Now have a look at the 3rd fast time resolved video (here's the link).  This shows an upward propagating positive leader that develops off the top of a communications tower in Rapid City, South Dakota.   A small portion of the upward channel structure remains visible during the entire video.  But again you see short segments of what seem to be unconnected segments of channel flashing on an off.  These are recoil streamers again that occur when the an upward positively charged leader tip encounters some negative charge.  Clearly much of the structure that formed during the discharge remained invisible throughout the discharge.  We are able to get some idea of its extent and complexity because portions of it are illuminated momentarily by the recoil streamers. 

The figure below, from an event where upward streamers were initiated simultaneously from 4 communications towers, gives you some appreciation for what you can see (or photograph with an ordinary camera) and what you don't always see, what really is happening (and being photographed by the high speed video camera).




Tracing of a still photograph (20 second exposure) of positive upward streamers that developed off the tops of 4 transmission towers in Rapid City, South Dakota.  See
T.A. Warner, "Observations of simultaneous upward lightning leaders from multiple tall structures," Atmos.

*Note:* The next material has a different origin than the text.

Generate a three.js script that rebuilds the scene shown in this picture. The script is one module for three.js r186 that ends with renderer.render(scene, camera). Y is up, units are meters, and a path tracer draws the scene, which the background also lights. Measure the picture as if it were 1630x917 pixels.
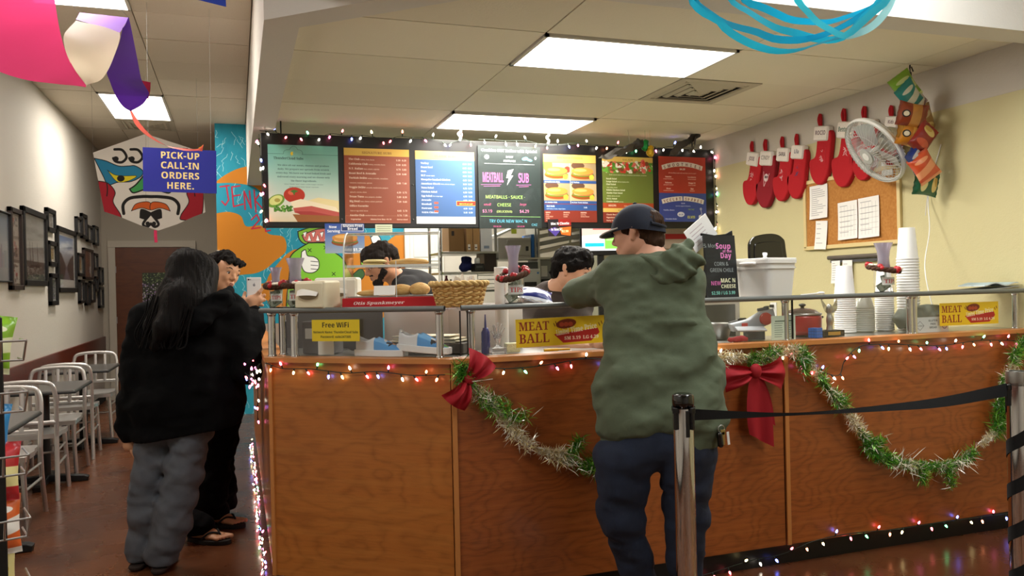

Res., 117, 45-54, 2012.

Tracing of a superposition (time integration) of images captured with a high-speed video camera (7207 images/sec).  The high speed camera has greater light sensitivity than the still camera.

Finally it is worth asking (and trying to explain) what initiated the upward streamers.  In the majority of cases they follow an earlier, nearby positive cloud-to-ground flash.


Positive cloud-to-ground discharges often have long during continuing currents that might remove 100 C of charge from the thundercloud.  Horizontal negatively charged leaders develop and move horizontally outward away from the positive CG discharge.  They are seeking positive charge to supply and sustain the continuing current.  When they find and remove positive charge, negative charge is left behind.  The sudden appearance of negative charge overhead increases the electric field at the ground and initiates the upward streams.



References:

R.E. Orville and V.P. Idone, "Lightning Leader Characteristics in the Thunderstorm Research International Program (TRIP)," J. Geophys. Res., 87, 11177-11192, 1982.

K. Berger, "Novel Observations on Lightning Discharges: Results of research on Mount San Salvatore," J. Franklin Inst., 283, 478-525, 1967.

B.F.J. Schonland and H. Collens, "Progressive Lightning," Proc. Roy Soc. London, Series A, Vol. 143, No. 850, 654-674, 1934.

M. Olbinski, K.L. Cummins, E. P. Krider, and R.L. Holle, "Photo of Cloud-to-Ground Lightning Showing Multiple Upward Leaders," 24th Intl. Lightning Detection Conf., San Diego, 2016.

W.C. Valine and E.P. Krider, "Statistics and characteristics of cloud-to-ground lightning with multiple ground contacts," J. Geophys. Res., 107, doi:10.1029/2001JD001360, 2002.

T.A. Warner, "Observations of simultaneous upward lightning leaders from multiple tall structures," Atmos. Res., 117, 45-54, 2012.